Abstract

We consider the use of spatial diversity to improve the performance of analog joint source-channel coding in wireless fading channels. The communication system analyzed in this paper consists of discrete-time all-analog-processing joint source-channel coding where Maximum Likelihood (ML) and Minimum Mean Square Error (MMSE) detection are employed. By assuming a fast-fading Rayleigh channel, we show that MMSE performs much better than ML at high Channel Signal-to-Noise Ratios (CSNR) in single-antenna wireless systems. However, such performance gap can be significantly reduced by using multiple receive antennas, thus making low complexity ML decoding very attractive in the case of receive diversity. Moreover, we show that the analog scheme can be considerably robust to imperfect channel estimation.
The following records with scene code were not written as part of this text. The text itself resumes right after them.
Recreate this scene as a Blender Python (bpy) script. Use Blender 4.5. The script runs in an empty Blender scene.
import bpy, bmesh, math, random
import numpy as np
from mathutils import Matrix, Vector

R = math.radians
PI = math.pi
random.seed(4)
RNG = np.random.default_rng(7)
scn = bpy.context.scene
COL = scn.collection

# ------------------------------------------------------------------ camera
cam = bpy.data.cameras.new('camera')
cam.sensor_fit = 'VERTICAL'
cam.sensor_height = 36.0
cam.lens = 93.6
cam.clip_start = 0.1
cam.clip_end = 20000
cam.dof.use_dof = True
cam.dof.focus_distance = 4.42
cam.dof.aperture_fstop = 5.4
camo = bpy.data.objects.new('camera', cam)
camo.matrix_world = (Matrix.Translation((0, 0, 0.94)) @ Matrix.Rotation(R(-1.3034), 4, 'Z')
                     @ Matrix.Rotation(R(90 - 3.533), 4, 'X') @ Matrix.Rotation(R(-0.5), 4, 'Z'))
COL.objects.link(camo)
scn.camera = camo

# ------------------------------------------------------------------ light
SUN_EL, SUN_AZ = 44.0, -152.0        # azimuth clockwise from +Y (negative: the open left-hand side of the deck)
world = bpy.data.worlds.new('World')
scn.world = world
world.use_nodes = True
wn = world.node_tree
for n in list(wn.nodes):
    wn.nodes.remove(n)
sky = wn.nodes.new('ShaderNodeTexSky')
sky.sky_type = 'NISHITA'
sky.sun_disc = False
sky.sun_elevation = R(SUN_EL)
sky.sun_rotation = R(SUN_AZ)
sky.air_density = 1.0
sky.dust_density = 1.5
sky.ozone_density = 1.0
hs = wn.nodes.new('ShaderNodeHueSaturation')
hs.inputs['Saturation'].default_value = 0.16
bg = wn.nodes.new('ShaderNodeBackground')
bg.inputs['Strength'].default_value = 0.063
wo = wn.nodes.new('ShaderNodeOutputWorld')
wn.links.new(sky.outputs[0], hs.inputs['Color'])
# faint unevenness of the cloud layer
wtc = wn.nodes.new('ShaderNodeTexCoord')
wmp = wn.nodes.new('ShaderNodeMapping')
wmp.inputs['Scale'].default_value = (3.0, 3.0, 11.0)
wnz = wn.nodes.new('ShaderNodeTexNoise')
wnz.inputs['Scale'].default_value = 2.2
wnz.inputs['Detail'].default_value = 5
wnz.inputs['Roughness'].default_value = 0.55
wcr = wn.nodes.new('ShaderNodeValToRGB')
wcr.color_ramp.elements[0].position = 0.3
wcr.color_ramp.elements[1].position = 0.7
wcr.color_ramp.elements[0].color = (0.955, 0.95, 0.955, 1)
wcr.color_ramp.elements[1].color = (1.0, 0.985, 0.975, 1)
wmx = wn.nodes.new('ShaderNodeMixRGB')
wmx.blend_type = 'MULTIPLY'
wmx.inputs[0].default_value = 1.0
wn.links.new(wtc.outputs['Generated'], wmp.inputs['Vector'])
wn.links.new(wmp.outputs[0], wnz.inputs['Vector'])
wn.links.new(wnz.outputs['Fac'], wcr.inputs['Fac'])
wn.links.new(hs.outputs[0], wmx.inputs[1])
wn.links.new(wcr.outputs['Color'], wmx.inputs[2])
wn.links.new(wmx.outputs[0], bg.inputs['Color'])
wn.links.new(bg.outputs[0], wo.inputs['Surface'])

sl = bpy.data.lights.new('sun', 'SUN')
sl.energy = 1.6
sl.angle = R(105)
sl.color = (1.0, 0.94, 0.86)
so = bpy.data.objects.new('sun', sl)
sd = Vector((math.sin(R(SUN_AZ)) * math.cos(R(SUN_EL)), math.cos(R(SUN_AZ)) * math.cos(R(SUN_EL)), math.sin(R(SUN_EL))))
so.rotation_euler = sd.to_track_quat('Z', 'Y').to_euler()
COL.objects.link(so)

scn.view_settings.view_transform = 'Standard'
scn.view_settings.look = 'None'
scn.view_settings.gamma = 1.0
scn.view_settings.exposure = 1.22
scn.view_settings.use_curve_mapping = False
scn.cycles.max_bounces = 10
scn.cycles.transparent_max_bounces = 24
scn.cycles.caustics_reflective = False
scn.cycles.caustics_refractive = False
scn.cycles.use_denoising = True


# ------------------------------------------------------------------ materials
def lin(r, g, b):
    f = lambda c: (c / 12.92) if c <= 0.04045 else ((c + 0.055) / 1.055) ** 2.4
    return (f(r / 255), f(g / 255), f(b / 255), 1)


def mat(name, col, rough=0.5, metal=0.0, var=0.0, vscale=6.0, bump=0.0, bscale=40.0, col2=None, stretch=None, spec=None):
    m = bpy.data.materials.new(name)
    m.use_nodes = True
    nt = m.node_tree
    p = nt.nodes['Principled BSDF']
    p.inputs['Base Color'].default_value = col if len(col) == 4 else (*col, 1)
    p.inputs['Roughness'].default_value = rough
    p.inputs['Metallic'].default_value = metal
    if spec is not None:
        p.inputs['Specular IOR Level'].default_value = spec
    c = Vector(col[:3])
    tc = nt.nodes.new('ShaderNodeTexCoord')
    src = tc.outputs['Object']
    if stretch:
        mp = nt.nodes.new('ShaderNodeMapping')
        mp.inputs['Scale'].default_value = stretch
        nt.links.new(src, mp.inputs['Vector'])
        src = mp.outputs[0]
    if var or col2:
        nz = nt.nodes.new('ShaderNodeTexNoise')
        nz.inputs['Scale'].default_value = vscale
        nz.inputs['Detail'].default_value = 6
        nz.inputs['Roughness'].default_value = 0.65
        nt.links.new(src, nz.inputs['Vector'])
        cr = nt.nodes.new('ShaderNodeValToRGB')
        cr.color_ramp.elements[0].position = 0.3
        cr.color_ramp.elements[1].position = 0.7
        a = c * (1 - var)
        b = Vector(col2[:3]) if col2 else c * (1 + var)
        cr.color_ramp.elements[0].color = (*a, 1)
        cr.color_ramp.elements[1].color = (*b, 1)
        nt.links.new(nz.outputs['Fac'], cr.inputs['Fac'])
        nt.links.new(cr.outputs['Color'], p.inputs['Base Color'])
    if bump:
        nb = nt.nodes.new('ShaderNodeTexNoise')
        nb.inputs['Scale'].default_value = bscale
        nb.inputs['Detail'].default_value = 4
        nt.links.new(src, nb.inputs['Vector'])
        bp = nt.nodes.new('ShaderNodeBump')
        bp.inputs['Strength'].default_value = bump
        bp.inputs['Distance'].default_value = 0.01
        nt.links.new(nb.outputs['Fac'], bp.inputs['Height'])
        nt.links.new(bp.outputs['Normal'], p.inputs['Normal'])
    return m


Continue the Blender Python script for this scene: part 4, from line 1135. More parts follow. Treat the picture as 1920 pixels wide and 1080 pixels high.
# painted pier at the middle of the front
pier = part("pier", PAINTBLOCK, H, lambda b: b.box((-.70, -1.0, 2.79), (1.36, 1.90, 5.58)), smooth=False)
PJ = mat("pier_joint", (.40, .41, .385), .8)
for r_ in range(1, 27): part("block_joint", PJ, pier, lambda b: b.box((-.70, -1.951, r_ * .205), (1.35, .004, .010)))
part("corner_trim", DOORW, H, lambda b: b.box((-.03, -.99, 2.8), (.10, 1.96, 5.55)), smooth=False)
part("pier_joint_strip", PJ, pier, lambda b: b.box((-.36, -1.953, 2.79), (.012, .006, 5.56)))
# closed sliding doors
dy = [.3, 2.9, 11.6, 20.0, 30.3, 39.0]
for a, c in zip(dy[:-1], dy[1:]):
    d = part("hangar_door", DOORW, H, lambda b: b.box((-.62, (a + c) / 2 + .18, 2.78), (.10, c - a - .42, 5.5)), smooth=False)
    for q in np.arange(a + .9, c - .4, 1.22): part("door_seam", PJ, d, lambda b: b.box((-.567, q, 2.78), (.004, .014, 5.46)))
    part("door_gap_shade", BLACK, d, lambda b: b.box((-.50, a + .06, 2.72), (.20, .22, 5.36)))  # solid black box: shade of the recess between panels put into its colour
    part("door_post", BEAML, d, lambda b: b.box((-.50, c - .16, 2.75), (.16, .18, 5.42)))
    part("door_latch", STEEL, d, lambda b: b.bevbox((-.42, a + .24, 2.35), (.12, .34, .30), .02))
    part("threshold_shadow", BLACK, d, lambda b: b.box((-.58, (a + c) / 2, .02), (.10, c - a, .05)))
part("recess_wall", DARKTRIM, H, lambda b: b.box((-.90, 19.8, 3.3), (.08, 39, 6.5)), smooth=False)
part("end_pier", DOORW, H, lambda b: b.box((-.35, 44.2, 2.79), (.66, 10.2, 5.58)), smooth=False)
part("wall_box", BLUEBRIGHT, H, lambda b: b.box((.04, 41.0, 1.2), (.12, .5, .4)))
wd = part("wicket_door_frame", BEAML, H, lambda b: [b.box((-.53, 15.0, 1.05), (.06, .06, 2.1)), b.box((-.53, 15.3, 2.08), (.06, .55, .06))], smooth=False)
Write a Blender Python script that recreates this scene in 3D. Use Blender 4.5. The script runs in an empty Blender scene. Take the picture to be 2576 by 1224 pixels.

In addition, as an alternative to multiple antennas, we also consider spatial diversity through cooperative communications, and show that the application of the Amplify-and-Forward (AF) protocol with single antenna nodes leads to similar results than when two antennas are available at the receiver and Maximal Ratio Combining (MRC) is applied. Finally, we show that the MMSE implementation of the analog scheme performs very close to the unconstrained capacity of digital schemes using scalar quantization, while its complexity is much lower than that of capacity-approaching digital systems.